I own approx 200 copies of Booty Butt - a nice slice of big band funk
credited to the Raelettes.
And yeah, it's kinda crazy how Ray was completely with the HB3 on One Mint Julep, and dudes just spent the next 40 years trying
to match up.
Ray Charles and Jimmy Lewis "If it wasnt for Bad Luck" TRC 45 head noddin' funky soul...great!
Also had a great night being snowed in about 10 years ago with some friends and drinkin' whiskey and listening to the Crying Time LP...
The Impulse! record is hot too. Very easy to find.
The ABC stuff becomes spotty with all the choral ish IMO. I like it raw. But I do love the C&W jawn.
Yes.
re: yes
I Don't Need No Doctor
Hide Nor Hair / At the Club (Same 45)
I Chose To Sing the Blues
The Train
Something Inside Me
I Can't Stop Loving You Baby (not to be confused with the country tune I Can't Stop Loving You)
Tired of My Tears
I'm Satisfied
Sweet Young Thing Like You
That's A Lie / Go On Home (Same 45)
One Mint Julep
Sidewinder / Booty Butt (Same 45)
that made my morning.
My pleasure!
I also dropped 'You Are My Sunshine' at the soul night on saturday & people were dancing. I also like that 'In The Heat Of The Night' 45. I wouldn't go so far as saying 'every note he recorded' but there is a lot of good stuff.
Let me add to my list these Syrup numbers:
I Can't stop Loving You
Porgy And Bess Lp with Cleo Laine
No Letter Today
Funk and fast soul are fine, but sometimes you need the real deep down soul that comes from Genius + Orchestra.
Don't like her voice but Ray is stellar. The instrumental of There's A Boat That's Leaving Soon for NY is a great cut.
So many of those ABC 45's have a strong soul/R&B cut on the A-sides, as well.
Most of the time he was with ABC, the singles and album markets were wildly different. I kinda get the impression he cut hard soul on 45's so he'd still be in rotation at teenage house parties...but the albums were aimed at older jazz/blues fans who bought his Atlantic sides in the fifties.
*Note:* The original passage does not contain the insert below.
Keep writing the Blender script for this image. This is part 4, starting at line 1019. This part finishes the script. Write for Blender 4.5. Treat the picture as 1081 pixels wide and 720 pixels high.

Just a guess.
Even better: check the writer's credits. If you see Jimmy Holiday or Jimmy Lewis's names in parentheses, nine times out of ten it's gonna be hard soul. That album I mentioned up there, Doing His Thing? That was ALL Jimmy Lewis songs...all straight soul. (And Jimmy himself duets with Ray on "If It Wasn't For Bad Luck!")
Look out for "Understanding" (a single that did appear on the Portrait Of Ray album)...it's this hilarious spoken-word thing where Ray talks about the "understanding" that he has with his woman, especially if she cheats on him ("her soul might belong to the Good Lord, but her head is gonna belong to me!").
Yeah, but there's a world of difference between deep-down soul and deep-down schlock! "I Can't Stop Loving You," "No Letter Today," "Tears," and "Crying Time," to name four examples, are real good POP ballads from his ABC years that I listen to a lot. But as far as DEEP DOWN SOUL ballads, where the voices and strings are either minimal or absent, I'd go with:
"Seems Like I Gotta Do Wrong"
"I Can Make It Through The Days"
"Careless Love"
"Here We Go Again"
And from Renaissance, one of the albums he did for his own Crossover label, he did a BADASS "Sail Away" (yeah, the Randy Newman song about Africans being conned into slavery).
Curious about the OG. Is there a 45? What LP is it on? Etc.
One with orchestral backing, which slays the vanilla version. I have the vanilla version and wonder if there's a 45 of the orchestral joint.